Plusieurs versions de l’Adoration des Mages se côtoient également, dont une copie de Verhoeven qui atteste du succès de la toile auprès des contemporains. On retiendra tout particulièrement l’extrême richesse des coloris de l’exemplaire des Musées de Vaduz (Lichtenstein). Enfin la monumentale Sainte Trinité avec la Vierge, Saint-Jean Baptiste et les anges (église Saint-Jean-Baptiste au Béguinage de Bruxelles) témoigne d’une grande maîtrise dans sa composition verticale à axes obliques (qui créent un effet tournoyant), d’un somptueux rendu des étoffes, et toujours de ce souci naturaliste caractéristique de l’école flamande (le jeune berger avec son mouton, ou le musicien, en partie basse du tableau).

L’exposition s’achève sur quelques tableaux du peintre gantois Melchior de la Mars, influencé par van Loon mais dont les coloris sont plus froids, les formes plus maniérées. Quelques vitrines présentent également des frontispices de livres dessinés par Van Loon, et rappellent que les peintres fournissaient couramment les imprimeurs à cette époque.

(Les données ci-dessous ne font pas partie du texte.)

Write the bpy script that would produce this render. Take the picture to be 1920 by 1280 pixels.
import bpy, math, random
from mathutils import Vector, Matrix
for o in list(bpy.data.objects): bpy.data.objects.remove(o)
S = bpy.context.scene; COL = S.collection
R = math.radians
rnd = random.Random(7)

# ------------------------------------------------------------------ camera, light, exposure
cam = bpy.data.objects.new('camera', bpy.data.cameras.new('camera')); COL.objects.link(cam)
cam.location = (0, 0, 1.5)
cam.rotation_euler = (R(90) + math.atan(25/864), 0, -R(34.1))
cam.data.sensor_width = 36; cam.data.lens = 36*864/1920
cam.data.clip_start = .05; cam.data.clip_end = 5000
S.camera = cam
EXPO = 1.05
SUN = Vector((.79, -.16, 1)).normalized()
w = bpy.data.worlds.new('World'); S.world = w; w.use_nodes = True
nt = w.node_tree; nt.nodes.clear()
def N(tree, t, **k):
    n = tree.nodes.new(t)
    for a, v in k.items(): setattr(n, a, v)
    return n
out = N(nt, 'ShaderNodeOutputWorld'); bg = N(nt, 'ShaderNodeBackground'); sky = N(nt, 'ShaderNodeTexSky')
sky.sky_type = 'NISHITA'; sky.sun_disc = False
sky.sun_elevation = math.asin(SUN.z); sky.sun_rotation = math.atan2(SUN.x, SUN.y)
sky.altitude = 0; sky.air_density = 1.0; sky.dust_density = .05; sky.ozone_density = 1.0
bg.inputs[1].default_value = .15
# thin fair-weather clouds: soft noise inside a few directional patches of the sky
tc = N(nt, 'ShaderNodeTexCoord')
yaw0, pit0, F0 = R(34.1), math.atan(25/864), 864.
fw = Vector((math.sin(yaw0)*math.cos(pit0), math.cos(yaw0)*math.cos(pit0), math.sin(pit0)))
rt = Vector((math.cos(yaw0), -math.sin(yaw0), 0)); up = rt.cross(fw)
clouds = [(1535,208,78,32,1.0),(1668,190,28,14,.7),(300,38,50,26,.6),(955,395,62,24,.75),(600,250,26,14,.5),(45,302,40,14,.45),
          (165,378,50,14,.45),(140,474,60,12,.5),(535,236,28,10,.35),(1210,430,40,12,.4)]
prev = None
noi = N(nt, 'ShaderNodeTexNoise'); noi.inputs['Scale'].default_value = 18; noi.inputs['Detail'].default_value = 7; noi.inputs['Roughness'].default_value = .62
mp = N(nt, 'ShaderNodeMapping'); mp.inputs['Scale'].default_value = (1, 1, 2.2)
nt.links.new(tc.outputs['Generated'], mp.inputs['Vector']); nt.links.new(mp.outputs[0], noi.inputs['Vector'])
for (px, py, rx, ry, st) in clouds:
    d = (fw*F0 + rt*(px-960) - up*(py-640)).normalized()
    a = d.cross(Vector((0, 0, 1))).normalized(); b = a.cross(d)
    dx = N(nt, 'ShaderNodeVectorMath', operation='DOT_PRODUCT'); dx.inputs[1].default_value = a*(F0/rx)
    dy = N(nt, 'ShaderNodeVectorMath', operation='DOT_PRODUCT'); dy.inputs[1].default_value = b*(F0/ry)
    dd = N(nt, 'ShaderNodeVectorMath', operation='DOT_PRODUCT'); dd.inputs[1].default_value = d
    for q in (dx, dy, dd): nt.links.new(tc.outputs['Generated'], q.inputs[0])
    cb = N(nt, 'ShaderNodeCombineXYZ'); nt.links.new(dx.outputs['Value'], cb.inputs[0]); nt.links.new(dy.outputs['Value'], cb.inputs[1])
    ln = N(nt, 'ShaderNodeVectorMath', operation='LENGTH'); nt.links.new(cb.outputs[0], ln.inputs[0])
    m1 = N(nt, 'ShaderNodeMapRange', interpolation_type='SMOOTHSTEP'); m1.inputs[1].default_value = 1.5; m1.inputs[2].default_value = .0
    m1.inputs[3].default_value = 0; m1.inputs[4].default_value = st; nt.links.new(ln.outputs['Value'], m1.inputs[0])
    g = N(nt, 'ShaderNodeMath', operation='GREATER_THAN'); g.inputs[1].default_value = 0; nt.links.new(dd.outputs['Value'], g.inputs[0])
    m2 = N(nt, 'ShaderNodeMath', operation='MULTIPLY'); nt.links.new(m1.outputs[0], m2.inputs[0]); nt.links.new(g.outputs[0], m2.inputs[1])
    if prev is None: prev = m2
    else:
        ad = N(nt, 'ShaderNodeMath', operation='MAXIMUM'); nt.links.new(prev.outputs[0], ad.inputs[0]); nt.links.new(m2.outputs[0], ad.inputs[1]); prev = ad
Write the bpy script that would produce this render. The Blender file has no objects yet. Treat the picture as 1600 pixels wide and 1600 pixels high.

Si vos pas vous mènent à Bruxelles avant la mi-janvier, ne manquez pas cette exposition, qui éclaire de manière intéressante les liens culturels entre la peinture du Nord et le courant caravagesque, mais aussi l’histoire politique et religieuse des Pays-Bas méridionaux à l’époque charnière des archiducs Albert et Isabelle.